## begin

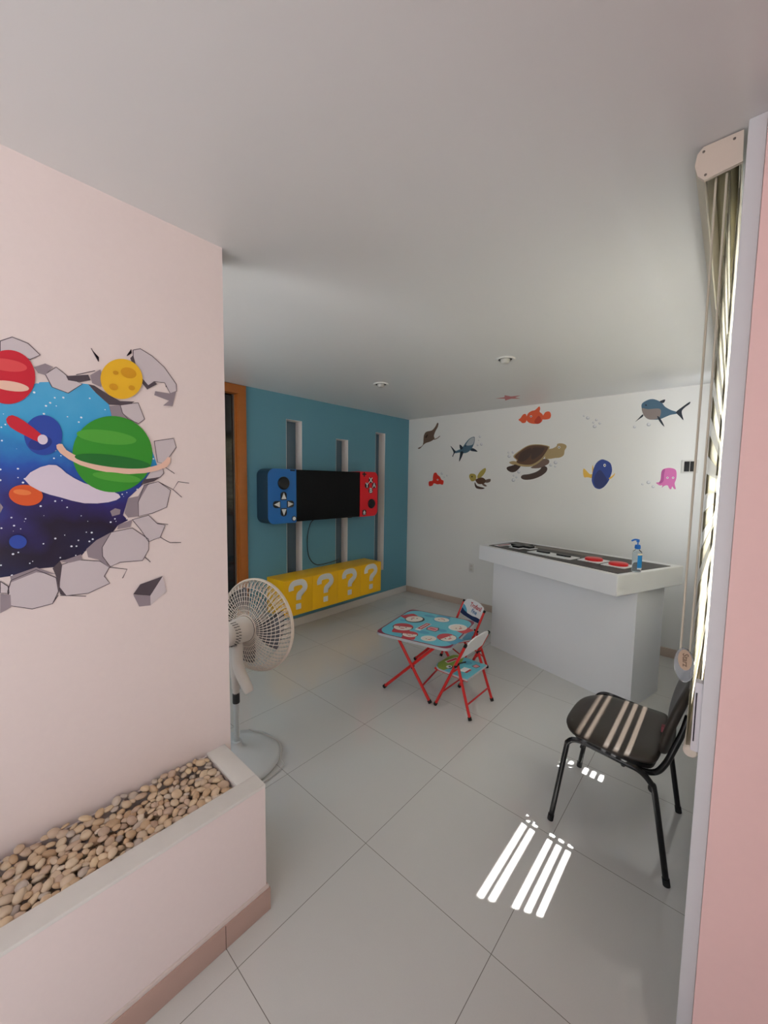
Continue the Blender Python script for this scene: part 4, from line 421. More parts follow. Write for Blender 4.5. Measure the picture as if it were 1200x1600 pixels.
hole = [q for q in hole] + ext
MB().prism(loc2(hole), 0, .0004, None, mural_frame(0)).build('starry_sky', sky, mural, smooth=0)
rub = {'light': mat('printed_rubble_light', (206, 196, 200), .5), 'mid': mat('printed_rubble_mid', (150, 138, 146), .5), 'dark': mat('printed_rubble_dark', (84, 74, 82), .5)}
for k, (c, P) in enumerate(MUR['slabs']):
    lm = MB().prism(loc2(P), 0, .0004, rub[c], mural_frame(2+(k % 3)*.25))
    if c == 'light': lm.prism(ribbon(loc2(P+[P[0]]), .0022), .0004, .0006, rub['dark'], mural_frame(2+(k % 3)*.25))
    lm.build('rubble_slab', None, mural, smooth=0)
lm = MB()
for c, P in MUR['chip']: lm.prism(loc2(P), 0, .0004, rub[c], mural_frame(3))
lm.build('loose_rubble_block', None, mural, smooth=0)['label'] = 'single grey block printed low at the right'
lm = MB()
for P in MUR['cracks']: lm.prism(ribbon(loc2(P), .0022), 0, .0003, rub['dark'], mural_frame(1))
lm.build('wall_crack', None, mural, smooth=0)
pal = dict(pblue=(44, 76, 170), pblue2=(38, 58, 140), pred=(206, 38, 56), pred2=(226, 80, 84), cream=(236, 196, 176), porange=(222, 92, 44), porange2=(236, 130, 70), pgreen=(56, 152, 48), pgreen2=(34, 118, 50), pgreen3=(84, 172, 62), cloud=(222, 210, 226), pyellow=(240, 188, 44), pyellow2=(218, 156, 32))
for k, (nm, L_) in enumerate(MUR['planets']):
    lm = MB()
    for j, (c, P) in enumerate(L_): lm.prism(smooth_poly(loc2(P), 2), 0, .0004, mat('print_'+c, pal[c], .4), mural_frame(4+k*.7+j*.7))
    lm.build(nm, None, mural, smooth=0)

# ------------------------------------------------------------------ sea animal stickers on the back wall
spal = dict(brown=(112, 88, 74), dbrown=(70, 48, 36), slate=(74, 104, 122), pale=(176, 182, 186), dark=(36, 46, 58), orange=(226, 92, 50), dorange=(196, 62, 36), tan=(170, 146, 100), shell=(92, 62, 40), red=(226, 56, 42), olive=(176, 158, 76), blue=(32, 62, 142), dblue=(24, 42, 108), yellow=(232, 184, 66), steel=(70, 102, 124), taupe=(136, 124, 120), pink=(214, 112, 176), dpink=(178, 80, 146), eye=(238, 238, 236), pupil=(22, 22, 26))
SNAMES = dict(ray=('ray_sticker', 'brown ray wall sticker nearest the teal wall'), whale_shark=('whale_sticker', 'grey blue whale shark wall sticker between the ray and the turtle'), orange_fish=('fish_sticker', 'orange fish pair sticker high on the white wall above the turtle'), turtle=('turtle_sticker', 'big brown sea turtle sticker in the middle of the white wall'), red_fish=('fish_sticker', 'little red fish sticker low on the wall beneath the ray'), small_turtle=('turtle_sticker', 'small olive young turtle sticker lower left of the big turtle'), blue_fish=('fish_sticker', 'dark blue fish sticker with yellow tail above the counter'), shark=('shark_sticker', 'grey shark sticker high on the wall near the blind'), octopus=('octopus_sticker', 'pink octopus sticker beside the light switch'))
for key, parts in S.items():
    lm = MB(); allp = [q for _, P in parts for q in P]; cx = sum(q[0] for q in allp)/len(allp); cz = sum(q[1] for q in allp)/len(allp)
    for k, (c, P) in enumerate(parts):
        lm.prism(smooth_poly([(x-cx, z-cz) for x, z in P], 3), 0, .0003, mat('sticker_'+c, spal[c], .4), frame((0, -.0003-k*.0005, 0), (1, 0, 0), (0, 0, 1)))
    nm, lb = SNAMES[key]; tag(lm.build(nm, None, None, smooth=0, loc=(cx, 0, cz)), lb, 'wall sticker')
lm = MB(); cx = sum(q[0] for q in STAR)/len(STAR); cy = sum(q[1] for q in STAR)/len(STAR)
lm.prism([(cx+.135*(1 if j % 2 else .42)*math.cos(j*PI/5+.4)-cx, .135*(1 if j % 2 else .42)*math.sin(j*PI/5+.4)) for j in range(10)], -.0006, 0, mat('sticker_star', (190, 84, 92), .4))
tag(lm.build('starfish_sticker', None, None, smooth=0, loc=(cx, cy, H)), 'flat red starfish sticker on the ceiling near the white wall', 'wall sticker')
bm1 = mat('bubble_print', (178, 180, 186), .4); bm2 = mat('bubble_print_light', (222, 222, 224), .4)
BL = dict(whale='small printed bubble sticker beside the whale shark sticker', red='small printed bubble sticker beside the little red fish', turtle='small printed bubble sticker around the big brown turtle', free='small printed bubble sticker high on the wall left of the shark', shark='small printed bubble sticker under the grey shark', octopus='small printed bubble sticker left of the pink octopus')
for key, L_ in BUB.items():
    for x, z, r in L_:
        r = max(r, .008); lm = MB(); F = frame((0, -.0003, 0), (1, 0, 0), (0, 0, 1))
        lm.prism(circ(0, 0, r, 18), 0, .0003, bm1, F); F = frame((0, -.0008, 0), (1, 0, 0), (0, 0, 1)); lm.prism(circ(r*.2, r*.22, r*.74, 18), 0, .0003, bm2, F)
        tag(lm.build('bubble_sticker', None, None, smooth=0, loc=(x, 0, z)), BL[key], 'wall sticker', 'bubble stickers '+dict(whale='by the whale shark', red='by the red fish', turtle='by the turtle', free='left of the shark', shark='under the shark', octopus='by the octopus')[key])
# ------------------------------------------------------------------ television dressed as a hand-held console
black = mat('matte_black_plastic', (16, 16, 18), .35); white_p = mat('white_plastic', (232, 232, 232), .4)
tv = thing('television', 'black wall television framed by blue and red game controller side panels', 'television', (0, -1.63, 1.445))
tvF = frame((0, 1.63, -1.445), (0, 1, 0), (0, 0, 1))
def at_tv(y, z, x=.2): return frame((x, y+1.63, z-1.445), (0, 1, 0), (0, 0, 1))
blue_paint = mat('blue_panel_paint', (30, 112, 192), .4); red_paint = mat('red_panel_paint', (236, 20, 38), .4)
bp = MB().prism(rrect(-2.404, 1.175, -2.078, 1.715, .07, 8, (1, 0, 0, 1)), .002, .2, blue_paint, tvF, mat('dark_navy_panel_edge', (34, 60, 78), .45)).build('blue_side_panel', None, tv, smooth=50); bp['label'] = 'blue side panel with stick and arrow buttons'
rp_ = MB().prism(rrect(-1.167, 1.18, -.862, 1.72, .07, 8, (0, 1, 1, 0)), .002, .2, None, tvF).build('red_side_panel', red_paint, tv, smooth=50); rp_['label'] = 'red side panel with letter buttons'
m = MB().box((.07, -2.078+1.63, 1.183-1.445), (.196, -1.167+1.63, 1.713-1.445), mat('television_body', (8, 8, 9), .4, spec=.2), bev=.004); m.build('television_body', None, tv, smooth=30)
MB().box((.196, -2.07+1.63, 1.2-1.445), (.1975, -1.175+1.63, 1.705-1.445)).build('screen', mat('dark_screen', (5, 5, 6), .3, spec=.2), tv, smooth=0)
MB().box((.19, -1.36+1.63, 1.178-1.445), (.199, -1.30+1.63, 1.19-1.445)).build('sensor_bump', black, tv, smooth=0)
def disc(parent, name, y, z, r, m_, h=.008, M0=None):
    return MB().lathe([(0, h), (r*.86, h), (r, h*.55), (r, 0), (0, 0)], m_, 28, at_tv(y, z, .2)).build(name, None, parent, smooth=40)
disc(bp, 'thumb_stick', -2.229, 1.575, .064, black, .02); disc(rp_, 'thumb_stick', -.974, 1.332, .058, black, .02)
for dy, dz, a in ((0, .078, 0), (0, -.074, PI), (-.074, 0, PI/2), (.074, 0, -PI/2)):
    M = at_tv(-2.229+dy, 1.366+dz, .2) @ Matrix.Rotation(a, 4, 'Z')
    lm = MB().prism(rrect(-.034, -.036, .034, .046, .03, 6, (0, 0, 1, 1)), 0, .004, black, M).prism([(-.027, -.026), (.027, -.026), (0, .036)], .004, .008, white_p, M)
    lm.build('arrow_button', None, bp, smooth=0)
MB().prism([(-2.15, 1.697), (-2.095, 1.697), (-2.095, 1.71), (-2.15, 1.71)], .2, .204, black, tvF).build('minus_button', None, bp, smooth=0)
MB().prism(circ(-2.107, 1.217, .027), .2, .203, black, tvF).prism(circ(-2.107, 1.217, .019), .203, .207, white_p, tvF).build('capture_button', None, bp, smooth=0)
MB().prism([(-1.135, 1.682), (-1.135, 1.698), (-1.11, 1.698), (-1.11, 1.72-.005), (-1.094, 1.715), (-1.094, 1.698), (-1.069, 1.698), (-1.069, 1.682), (-1.094, 1.682), (-1.094, 1.66), (-1.11, 1.66), (-1.11, 1.682)], .2, .204, black, tvF).build('plus_button', None, rp_, smooth=0)
for ch, y, z in (('X', -.99, 1.618), ('Y', -1.054, 1.556), ('A', -.93, 1.556), ('B', -.988, 1.492)):
    lm = MB().prism(circ(y, z, .035), .2, .203, black, tvF); lm.text(ch, .082, at_tv(y, z, .2045), white_p, .0015); lm.build('letter_button', None, rp_, smooth=0)
lm = MB().prism(rrect(-1.128, 1.195, -1.064, 1.262, .02), .2, .203, black, tvF)
lm.prism([(-1.118, 1.228), (-1.096, 1.255), (-1.074, 1.228), (-1.081, 1.228), (-1.081, 1.203), (-1.091, 1.203), (-1.091, 1.218), (-1.101, 1.218), (-1.101, 1.203), (-1.111, 1.203), (-1.111, 1.228)], .203, .206, white_p, tvF); lm.build('home_button', None, rp_, smooth=0)
cbl = smooth_path([(.1, -1.76, 1.19), (.03, -1.775, 1.12), (.012, -1.80, .95), (.012, -1.78, .76), (.014, -1.69, .655), (.014, -1.55, .64), (.02, -1.36, .66), (-.03, -1.30, .665)])
m = MB(); m.tube([(x, y+1.63, z-1.445) for x, y, z in cbl], .0045, n=8); m.build('power_cable', black, tv)

# ------------------------------------------------------------------ yellow wall cabinet with four question-mark doors
yellow = mat('yellow_lacquer', (252, 194, 16), .42); 
cab = thing('wall_cabinet', 'long yellow wall cabinet with white question marks under the television', 'cabinet', (0, -1.595, .245))
CY0, CY1, CZ = -.707, .707, .368
m = MB().box((.002, CY0, 0), (.284, CY1, CZ), yellow, bev=.002); m.build('cabinet_body', None, cab, smooth=30)
qp = smooth_path([(-.078, .022, 0), (-.078, .052, 0), (-.05, .079, 0), (.03, .079, 0), (.06, .05, 0), (.06, .022, 0), (.03, -.004, 0), (.0, -.022, 0), (-.004, -.065, 0)], 5)
qp = [(q.x*1.18, q.y*1.22) for q in qp]
white_q = mat('white_vinyl', (226, 226, 224), .45)
for k in range(4):
    a = CY0+k*(CY1-CY0)/4; b_ = a+(CY1-CY0)/4; c_ = (a+b_)/2
    d = MB().box((.284, a+.001, .001), (.3, b_-.001, CZ-.001), yellow, bev=.0012).build('door', None, cab, smooth=30)
    F = frame((.3003, c_+.004, CZ/2+.05), (0, 1, 0), (0, 0, 1))
    MB().prism(ribbon(qp, .06), 0, .0012, white_q, F).prism(rrect(-.037, -.176, .025, -.118, .006), 0, .0012, white_q, F).build('question_mark', None, d, smooth=0)['label'] = 'white question mark'

# ------------------------------------------------------------------ game controller counter
cwhite = mat('white_counter_laminate', (226, 227, 230), .38)
CX, CYY = 2.46, -.9
ctr = thing('counter', 'tall white counter with an overhanging slab styled as a game controller', 'counter', (CX, CYY, 0))
L2 = lambda P: [(x-CX, y-CYY) for x, y in P]
base = L2([(1.81, -.918), (3.05, -1.255), (3.16, -.813), (1.92, -.49)])
m = MB().prism(base, 0, .86); m.build('pedestal', cwhite, ctr, smooth=0)
slab = L2([(1.684, -.985), (2.967, -1.495), (3.261, -.757), (1.79, -.44)])
m = MB().prism(slab, .858, 1.0)
bmesh.ops.bevel(m.bm, geom=m.bm.edges[:], offset=.003, segments=2, affect='EDGES')
sl = m.build('top_slab', cwhite, ctr, smooth=30)
dark_pan = mat('dark_brown_gloss_panel', (44, 39, 36), .4, spec=.25, noise=.06, nscale=5)
pan = L2([(1.775, -.965), (2.955, -1.425), (3.19, -.845), (1.87, -.545)])
pn = MB().prism(pan, 1.0, 1.003).build('control_panel', dark_pan, ctr, smooth=0); pn['label'] = 'dark brown panel carrying the controls'
def cp(x, y, rz=-.262): return Matrix.Translation((x-CX, y-CYY, 1.003)) @ Matrix.Rotation(rz, 4, 'Z')
padw = mat('white_pad', (226, 228, 232), .4); but_red = mat('red_button', (214, 40, 44), .35); grey_band = mat('taupe_band', (98, 88, 80), .4)
M = cp(2.40, -.80); MB().prism([(-.28, -.03), (.34, -.03), (.34, .09), (-.28, .09)], 0, .001, grey_band, M).build('taupe_band', None, pn, smooth=0)
M = cp(2.055, -.835)
cross = lambda a, w: [(-a, -w), (-w, -w), (-w, -a), (w, -a), (w, -w), (a, -w), (a, w), (w, w), (w, a), (-w, a), (-w, w), (-a, w)]
lm = MB().prism(cross(.125, .058), 0, .004, padw, M).prism(cross(.105, .036), .004, .022, black, M).prism(circ(0, 0, .024), .022, .0235, dark_pan, M); lm.build('direction_pad', None, pn, smooth=30)
M = cp(1.885, -.80); lm = MB().prism(rrect(-.035, -.15, .04, .06, .01), 0, .002, padw, M).prism(rrect(-.012, -.13, .018, .04, .012), .002, .003, mat('dull_red_print', (160, 60, 66), .4), M); lm.build('printed_plate', None, pn, smooth=0)
M = cp(2.40, -1.035); pl = MB().prism(rrect(-.2, -.085, .2, .07, .012), 0, .004, padw, M).build('select_plate', None, pn, smooth=0)
for dx in (-.1, .09):
    MB().prism(rrect(dx-.062, -.01, dx+.062, .03, .019), .004, .016, black, M).build('pill_button', None, pl, smooth=30)
for x, y in ((2.718, -1.055), (2.9, -1.125)):
    M = cp(x, y); q = MB().prism(rrect(-.085, -.09, .085, .09, .008), 0, .005, padw, M).build('button_plate', None, pn, smooth=0)
    MB().lathe([(0, .024), (.058, .024), (.064, .019), (.064, .005), (0, .005)], but_red, 32, M).build('red_button', None, q, smooth=40)

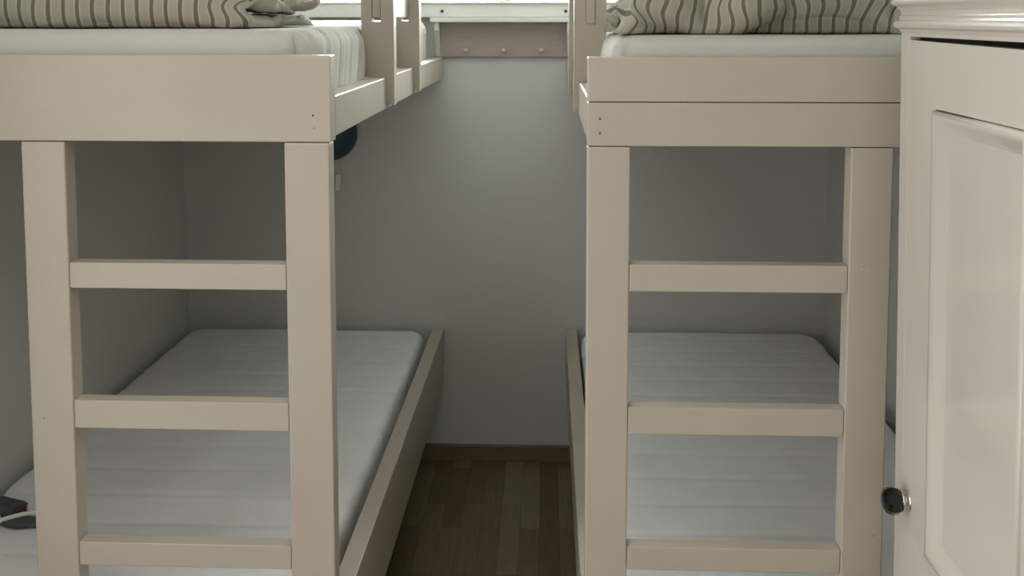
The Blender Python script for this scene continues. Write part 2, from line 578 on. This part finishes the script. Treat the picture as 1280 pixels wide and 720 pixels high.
# ------------------------------------------------------------------ duvets
def duvet_bm(length, depth, prof_fn, disp, nx=190, npf=170):
    """a fold of bedding: closed profile in y,z swept along x; u of the uv map runs along x"""
    bm = bmesh.new()
    uvl = bm.loops.layers.uv.new('UVMap')
    rings, us = [], []
    for i in range(nx + 1):
        u = i / nx
        x = u * length
        ring = []
        for k in range(npf):
            y, z = prof_fn(k / npf, u)
            ring.append(bm.verts.new(disp(Vector((x, y, z)), u, k / npf)))
        rings.append(ring)
        us.append(x)
    for i in range(nx):
        for k in range(npf):
            k2 = (k + 1) % npf
            f = bm.faces.new((rings[i][k], rings[i][k2], rings[i + 1][k2], rings[i + 1][k]))
            for lp, (uu, vv) in zip(f.loops, ((us[i], k), (us[i], k + 1), (us[i + 1], k + 1), (us[i + 1], k))):
                lp[uvl].uv = (uu, vv / npf)
    for ring, x in ((rings[0], us[0]), (rings[-1], us[-1])):
        c = sum((v.co for v in ring), Vector()) / len(ring)
        inner = [bm.verts.new(v.co.lerp(c, 0.0) + Vector((0, 0, 0))) for v in ring]
        f = bm.faces.new(ring if x == 0 else ring[::-1])
        bmesh.ops.delete(bm, geom=inner, context='VERTS')
        for lp in f.loops:
            lp[uvl].uv = (x, 0.5)
        bmesh.ops.triangulate(bm, faces=[f])
    return bm


def fold_profile(depth, tl, gap_, hfn):
    """U-shaped fold: lower layer, rounded front, upper layer, with a slit open at the back and the ends"""
    def f(t, u):
        h = hfn(u)                                   # overall height
        lay = h / 2 - gap_ / 2
        zb = h / 2
        # path: outer bottom back -> front -> outer top back -> inner top back -> slit bottom -> inner bottom back
        segs = [('ob', 26), ('arc', 64), ('ot', 34), ('cap1', 8), ('it', 14), ('slit', 2), ('ib', 14), ('cap2', 8)]
        d = t * 170
        for n, L_ in segs:
            if d <= L_ or n == 'cap2':
                q = min(1, d / L_)
                break
            d -= L_
        fr = h / 2
        if n == 'ob':
            return depth - q * (depth - fr), 0.0
        if n == 'arc':
            a = -math.pi / 2 - q * math.pi
            return fr + 0.6 * fr * math.cos(a), zb + zb * math.sin(a)
        if n == 'ot':
            return fr + q * (depth - fr), h
        if n == 'cap1':
            return depth + 0.012 * math.sin(q * math.pi), h - q * lay
        if n == 'it':
            return depth - q * (depth - fr - 0.03), zb + gap_ / 2
        if n == 'slit':
            return fr + 0.03, zb + gap_ / 2 - q * gap_
        if n == 'ib':
            return fr + 0.03 + q * (depth - fr - 0.03), zb - gap_ / 2
        return depth + 0.012 * math.sin(q * math.pi), lay - q * lay
    return f


# left duvet: x runs from the wall (0) to the open folded end
LEN_A, DEP_A = 0.78, 0.60


def disp_a(p, u, t):
    n1 = fbm(p, 6, 2)
    n2 = fbm(p, 17, 5)
    n3 = fbm((p.x * 2, p.y * 0.6, p.z), 11, 8)
    e = max(0, (u - 0.86) / 0.14)
    k = 1 if p.z > 0.006 else 0.15
    p.z += k * (0.007 * n1 + 0.004 * n2 * (1 + 3.5 * e) + 0.003 * n3 + e * 0.012 * fbm(p, 28, 51))
    p.y += 0.007 * n1 + 0.004 * n2 - 0.006 * fbm((p.x, 0, 0), 9, 4)
    p.x += (0.004 + 0.022 * e) * fbm(p, 15, 11) + e * 0.014 * math.sin(p.z * 90 + p.y * 14)
    p.z = max(p.z, 0.0005)
    return p


bm = duvet_bm(LEN_A, DEP_A, fold_profile(DEP_A, 0, 0.012, lambda u: 0.062 + 0.035 * (1 - u) ** 1.0 + 0.004 * math.sin(u * 17)), disp_a)
o = obj('duvet', bm, M_STRIPE_A, smooth=True)
place(o, LO, LROT, -0.985, 0.108, 1.7815)
tag(o, 'neatly folded grey striped duvet on the top bunk of the left bed', 'duvet', 'grey striped duvets')

# right duvet: x runs from the crumpled aisle end (0) towards the wall
LEN_B, DEP_B = 0.83, 0.40


def disp_b(p, u, t):
    n1 = fbm((p.x, p.y * 0.8, p.z * 0.6), 4.2, 22)
    n2 = fbm((p.x, p.y, p.z * 0.8), 10, 25)
    # deep soft folds running up the front
    q = p.x + 0.25 * p.z + 0.05 * fbm((p.x, p.y, 0), 4, 60)
    fold = abs(math.sin(q * 17.0 + 1.5 * fbm((p.x, 0, 0), 5, 71))) ** 0.6 - 0.6
    e = max(0, 1 - u / 0.12)
    hz = min(1, p.z / 0.05)
    k = 1 if p.z > 0.006 else 0.0
    front = max(0, 1 - p.y / 0.12)
    p.z += k * (0.034 * n1 + 0.022 * n2 + 0.018 * fold * hz + e * 0.016 * fbm(p, 24, 31))
    if p.z <= 0.012:
        p.z += max(0, 0.004 * fbm((p.x, 0, 0), 16, 77)) * front
    p.y += front * (-0.045 * fold * hz) + 0.032 * n1 + 0.022 * n2 + e * 0.022 * fbm(p, 20, 1)
    p.x += 0.034 * fbm((p.x, p.y, p.z * 1.8), 9, 11) * hz + 0.010 * n2 + e * (0.022 * fbm(p, 18, 41) + 0.012 * math.sin(p.z * 80))
    p.z = max(p.z, 0.0005)
    return p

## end

Write out again exactly the lines from the start of the data above through the line containing "lm.build(nm, None, mural, smooth=0)", inclusive, excluding any pictures.

• **RESPONSE FOR THIS EXERCISE**
Continue the Blender Python script for this scene: part 4, from line 421. More parts follow. Write for Blender 4.5. Measure the picture as if it were 1200x1600 pixels.
hole = [q for q in hole] + ext
MB().prism(loc2(hole), 0, .0004, None, mural_frame(0)).build('starry_sky', sky, mural, smooth=0)
rub = {'light': mat('printed_rubble_light', (206, 196, 200), .5), 'mid': mat('printed_rubble_mid', (150, 138, 146), .5), 'dark': mat('printed_rubble_dark', (84, 74, 82), .5)}
for k, (c, P) in enumerate(MUR['slabs']):
    lm = MB().prism(loc2(P), 0, .0004, rub[c], mural_frame(2+(k % 3)*.25))
    if c == 'light': lm.prism(ribbon(loc2(P+[P[0]]), .0022), .0004, .0006, rub['dark'], mural_frame(2+(k % 3)*.25))
    lm.build('rubble_slab', None, mural, smooth=0)
lm = MB()
for c, P in MUR['chip']: lm.prism(loc2(P), 0, .0004, rub[c], mural_frame(3))
lm.build('loose_rubble_block', None, mural, smooth=0)['label'] = 'single grey block printed low at the right'
lm = MB()
for P in MUR['cracks']: lm.prism(ribbon(loc2(P), .0022), 0, .0003, rub['dark'], mural_frame(1))
lm.build('wall_crack', None, mural, smooth=0)
pal = dict(pblue=(44, 76, 170), pblue2=(38, 58, 140), pred=(206, 38, 56), pred2=(226, 80, 84), cream=(236, 196, 176), porange=(222, 92, 44), porange2=(236, 130, 70), pgreen=(56, 152, 48), pgreen2=(34, 118, 50), pgreen3=(84, 172, 62), cloud=(222, 210, 226), pyellow=(240, 188, 44), pyellow2=(218, 156, 32))
for k, (nm, L_) in enumerate(MUR['planets']):
    lm = MB()
    for j, (c, P) in enumerate(L_): lm.prism(smooth_poly(loc2(P), 2), 0, .0004, mat('print_'+c, pal[c], .4), mural_frame(4+k*.7+j*.7))
    lm.build(nm, None, mural, smooth=0)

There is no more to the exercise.